1.2. Maak van jezelf een marionet
© Walter Roozendaal - www.muzemuzette.com - klik hier voor meer informatie
- Voorbeeld voor 1.3.
- Vanuit een geconcentreerd nulpunt heel langzaam spanning opbouwen.
- Uw voorbeeld moet duidelijk maken, dat de bewegingen in grote, langzame bogen passen bij de grote spanningsbogen in de muziek.
- Vooral uw eigen concentratie zal inspirerend werken!
Inleiding
Zet de leerlingen in een kring op de grond.
- We gaan over van beelden naar marionetten.

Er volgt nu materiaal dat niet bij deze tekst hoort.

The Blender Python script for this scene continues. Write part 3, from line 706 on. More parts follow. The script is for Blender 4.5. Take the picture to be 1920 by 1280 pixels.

- Bij de muziek hoort een verhaal. Een middeleeuwse stad ontwaakt: de poortwachter blaast op zijn hoorn, de stadspoorten gaan open, langzamerhand komt de stad tot leven. Mensen komen de straten op, ruiters en boerenkarren komen langs, enz. Wij brengen op de muziek de marionet tot leven.
NB. Het gegeven van het langzaam tot leven komen van een stad of van iemand komt terug in les 4.
Voordoen
Laat zien hoe u van uzelf een marionet maakt: Bind een z.g. touwtje aan uw pols (pantomime). Trek het strak omhoog, loodrecht boven de pols. Het werkt extra suggestief, wanneer u uw hand slap laat hangen: daar zit geen touwtje aan.
Op muziek
MUZIEK 2: Opening van de 4de Symfonie van Bruckner.
- U laat op de muziek zien, wat je zo vanuit de pols kan doen: hoger, lager, naar links, naar rechts, leg een hand op de knie, naar een schouder, schud de arm zachtjes op en neer, enz.
- Volg de muziek: lange grote spanningsbogen.
- Moedig de leerlingen aan om gaandeweg mee te doen: eerst de ene arm, dan de andere arm, dan een touwtje aan een knie, kan je ook jezelf stukje voor stukje laten staan? — Laat ze steeds verder gaan en zelf ontdekkingen doen.